Affirmative action programs are created in an attempt to make sure that all groups within a given society have the same opportunity to succeed. The term "affirmative action" was coined by President John F. Kennedy and expanded by President Lyndon Johnson. Although different terms are used for affirmative action in different nations, the concept is the same; affirmative action means making sure that active steps are taken so that minority groups are represented and hired in organizations, government and businesses. Employment decisions, admission to educational institutions, public health policies and other arenas have all been affected by a commitment to affirmative action.

Instituting an affirmative action policy comes from a particular assessment of a nation's past; it is seen as necessary as a compensatory measure in cultures that have a history of discrimination or of withholding economic opportunities based on race or national origin. While some countries refuse to participate in affirmative action because they have so-called "color-blind" laws mandating that all races simply be treated equally, other countries feel that favoring previously oppressed groups, often called "reverse discrimination," at least for a period of time, is the only way to restore complete equality in the long term. This belief can lead to the adoption of hiring quotas in which a certain number of hires or appointments must come from previously under-represented groups of people. In the United States, affirmative action has been widely practiced, but nearly as widely critiqued.

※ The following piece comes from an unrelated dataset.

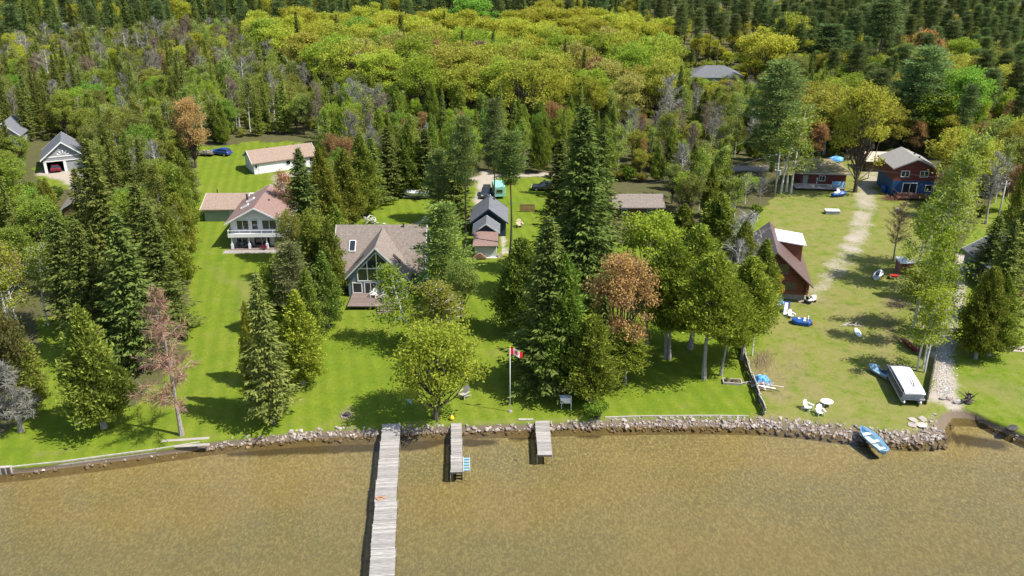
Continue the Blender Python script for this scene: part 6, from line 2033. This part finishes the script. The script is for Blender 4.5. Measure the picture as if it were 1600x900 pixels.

Critiques of Affirmative Action

Proponents of affirmative action point out that the groups it currently favors are coming out of backgrounds such as slavery, which made it nearly impossible for them to succeed; thus, they deserve a positive advantage when competing for jobs or positions against others who experienced no systemic barriers to success. Without a special opportunity to enter into the system, disadvantaged groups might never be able to overcome the handicap which was forced on them by the exclusive priorities of their culture. Eventually, all should be able to compete equally, but discrimination is too recent to expect underprivileged groups to do so now. In the end, the goal is a free and equal society in which nobody gets a head start to success. There are, however, many people who are skeptical about these claims. These critics of affirmative action point out that selecting someone purely based on their ethnicity or origin actually devalues the person's real accomplishments; they also say that this devaluation ends up hurting the wider ethnic or racial group from which a candidate comes.

Another common criticism is that as a form of reverse discrimination, affirmative action keeps societies aware of the barriers that divide it and actually perpetuates alienation and resentment between ethnically diverse groups, thus increasing rather than reducing racial tension. Another concern is that affirmative action may encourage individuals to misrepresent themselves as members of an underprivileged group so that they can get a job or appointment.

Finally, critics claim that racially-based hiring or appointment policies encourage everyone not to perform at their best - the underprivileged, because they may get the position anyway, and the privileged, because they cannot be hired no matter how well they perform. The affirmative action debate is heated; while most Americans favor affirmative action when it is focused on gender and seeks to make sure that enough women are hired, fewer of them claim to support racially-based affirmative action programs.